**Material:**
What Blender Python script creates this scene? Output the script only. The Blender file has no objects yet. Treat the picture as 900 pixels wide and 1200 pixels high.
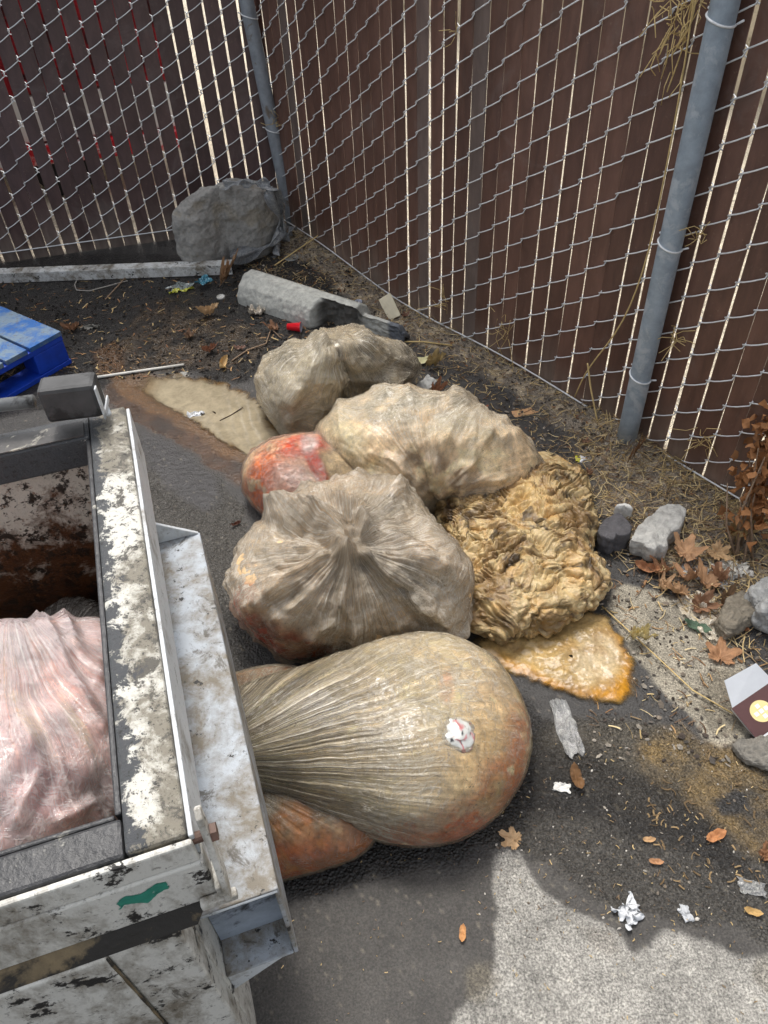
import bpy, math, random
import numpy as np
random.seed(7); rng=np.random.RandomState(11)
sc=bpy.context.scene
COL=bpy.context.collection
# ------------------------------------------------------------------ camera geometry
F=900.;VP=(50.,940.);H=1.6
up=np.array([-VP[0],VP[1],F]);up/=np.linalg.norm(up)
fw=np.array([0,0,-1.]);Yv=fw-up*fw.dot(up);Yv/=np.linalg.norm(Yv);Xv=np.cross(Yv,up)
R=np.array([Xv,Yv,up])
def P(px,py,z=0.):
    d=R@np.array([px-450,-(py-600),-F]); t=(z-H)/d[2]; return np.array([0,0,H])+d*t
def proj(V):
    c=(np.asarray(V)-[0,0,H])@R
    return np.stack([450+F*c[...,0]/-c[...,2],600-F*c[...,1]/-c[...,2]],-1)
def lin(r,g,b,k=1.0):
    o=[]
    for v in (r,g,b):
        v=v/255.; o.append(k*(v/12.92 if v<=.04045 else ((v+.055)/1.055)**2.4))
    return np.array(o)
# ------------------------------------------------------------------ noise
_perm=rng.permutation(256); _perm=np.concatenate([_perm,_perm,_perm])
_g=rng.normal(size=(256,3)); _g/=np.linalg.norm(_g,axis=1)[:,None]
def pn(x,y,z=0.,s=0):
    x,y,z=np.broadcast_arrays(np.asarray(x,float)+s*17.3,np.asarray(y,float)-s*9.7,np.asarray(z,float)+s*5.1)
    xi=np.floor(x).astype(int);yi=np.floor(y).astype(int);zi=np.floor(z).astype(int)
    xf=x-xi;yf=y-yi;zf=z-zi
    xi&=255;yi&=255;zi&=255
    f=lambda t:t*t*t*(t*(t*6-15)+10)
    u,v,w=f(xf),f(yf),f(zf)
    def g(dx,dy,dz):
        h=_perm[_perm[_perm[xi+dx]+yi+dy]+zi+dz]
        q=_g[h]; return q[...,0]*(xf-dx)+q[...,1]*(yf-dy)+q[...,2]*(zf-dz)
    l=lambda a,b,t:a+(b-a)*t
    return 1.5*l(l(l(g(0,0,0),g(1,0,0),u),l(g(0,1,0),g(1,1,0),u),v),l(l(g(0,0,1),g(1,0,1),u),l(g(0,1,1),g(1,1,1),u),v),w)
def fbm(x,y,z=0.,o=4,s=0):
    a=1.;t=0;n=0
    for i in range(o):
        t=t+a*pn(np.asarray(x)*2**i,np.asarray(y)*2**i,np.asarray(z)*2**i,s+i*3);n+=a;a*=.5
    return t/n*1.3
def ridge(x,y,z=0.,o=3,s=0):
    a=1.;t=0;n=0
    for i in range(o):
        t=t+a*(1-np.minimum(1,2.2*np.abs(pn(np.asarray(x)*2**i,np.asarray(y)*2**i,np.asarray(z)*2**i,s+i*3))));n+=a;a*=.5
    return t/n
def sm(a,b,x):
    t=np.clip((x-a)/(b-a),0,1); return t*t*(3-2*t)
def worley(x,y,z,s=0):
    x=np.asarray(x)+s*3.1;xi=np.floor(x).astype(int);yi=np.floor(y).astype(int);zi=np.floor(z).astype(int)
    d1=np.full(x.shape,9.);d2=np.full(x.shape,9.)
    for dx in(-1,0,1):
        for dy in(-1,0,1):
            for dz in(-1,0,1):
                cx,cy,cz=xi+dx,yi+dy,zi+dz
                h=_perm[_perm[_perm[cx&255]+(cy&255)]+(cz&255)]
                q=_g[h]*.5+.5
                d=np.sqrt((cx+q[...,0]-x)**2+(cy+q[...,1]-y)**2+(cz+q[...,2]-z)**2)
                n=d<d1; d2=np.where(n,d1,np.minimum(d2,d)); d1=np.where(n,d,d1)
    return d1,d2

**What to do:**
Without the pictures, write out all of the material exactly.

**Answer to this exercise:**
What Blender Python script creates this scene? Output the script only. The Blender file has no objects yet. Treat the picture as 900 pixels wide and 1200 pixels high.
import bpy, math, random
import numpy as np
random.seed(7); rng=np.random.RandomState(11)
sc=bpy.context.scene
COL=bpy.context.collection
# ------------------------------------------------------------------ camera geometry
F=900.;VP=(50.,940.);H=1.6
up=np.array([-VP[0],VP[1],F]);up/=np.linalg.norm(up)
fw=np.array([0,0,-1.]);Yv=fw-up*fw.dot(up);Yv/=np.linalg.norm(Yv);Xv=np.cross(Yv,up)
R=np.array([Xv,Yv,up])
def P(px,py,z=0.):
    d=R@np.array([px-450,-(py-600),-F]); t=(z-H)/d[2]; return np.array([0,0,H])+d*t
def proj(V):
    c=(np.asarray(V)-[0,0,H])@R
    return np.stack([450+F*c[...,0]/-c[...,2],600-F*c[...,1]/-c[...,2]],-1)
def lin(r,g,b,k=1.0):
    o=[]
    for v in (r,g,b):
        v=v/255.; o.append(k*(v/12.92 if v<=.04045 else ((v+.055)/1.055)**2.4))
    return np.array(o)
# ------------------------------------------------------------------ noise
_perm=rng.permutation(256); _perm=np.concatenate([_perm,_perm,_perm])
_g=rng.normal(size=(256,3)); _g/=np.linalg.norm(_g,axis=1)[:,None]
def pn(x,y,z=0.,s=0):
    x,y,z=np.broadcast_arrays(np.asarray(x,float)+s*17.3,np.asarray(y,float)-s*9.7,np.asarray(z,float)+s*5.1)
    xi=np.floor(x).astype(int);yi=np.floor(y).astype(int);zi=np.floor(z).astype(int)
    xf=x-xi;yf=y-yi;zf=z-zi
    xi&=255;yi&=255;zi&=255
    f=lambda t:t*t*t*(t*(t*6-15)+10)
    u,v,w=f(xf),f(yf),f(zf)
    def g(dx,dy,dz):
        h=_perm[_perm[_perm[xi+dx]+yi+dy]+zi+dz]
        q=_g[h]; return q[...,0]*(xf-dx)+q[...,1]*(yf-dy)+q[...,2]*(zf-dz)
    l=lambda a,b,t:a+(b-a)*t
    return 1.5*l(l(l(g(0,0,0),g(1,0,0),u),l(g(0,1,0),g(1,1,0),u),v),l(l(g(0,0,1),g(1,0,1),u),l(g(0,1,1),g(1,1,1),u),v),w)
def fbm(x,y,z=0.,o=4,s=0):
    a=1.;t=0;n=0
    for i in range(o):
        t=t+a*pn(np.asarray(x)*2**i,np.asarray(y)*2**i,np.asarray(z)*2**i,s+i*3);n+=a;a*=.5
    return t/n*1.3
def ridge(x,y,z=0.,o=3,s=0):
    a=1.;t=0;n=0
    for i in range(o):
        t=t+a*(1-np.minimum(1,2.2*np.abs(pn(np.asarray(x)*2**i,np.asarray(y)*2**i,np.asarray(z)*2**i,s+i*3))));n+=a;a*=.5
    return t/n
def sm(a,b,x):
    t=np.clip((x-a)/(b-a),0,1); return t*t*(3-2*t)
def worley(x,y,z,s=0):
    x=np.asarray(x)+s*3.1;xi=np.floor(x).astype(int);yi=np.floor(y).astype(int);zi=np.floor(z).astype(int)
    d1=np.full(x.shape,9.);d2=np.full(x.shape,9.)
    for dx in(-1,0,1):
        for dy in(-1,0,1):
            for dz in(-1,0,1):
                cx,cy,cz=xi+dx,yi+dy,zi+dz
                h=_perm[_perm[_perm[cx&255]+(cy&255)]+(cz&255)]
                q=_g[h]*.5+.5
                d=np.sqrt((cx+q[...,0]-x)**2+(cy+q[...,1]-y)**2+(cz+q[...,2]-z)**2)
                n=d<d1; d2=np.where(n,d1,np.minimum(d2,d)); d1=np.where(n,d,d1)
    return d1,d2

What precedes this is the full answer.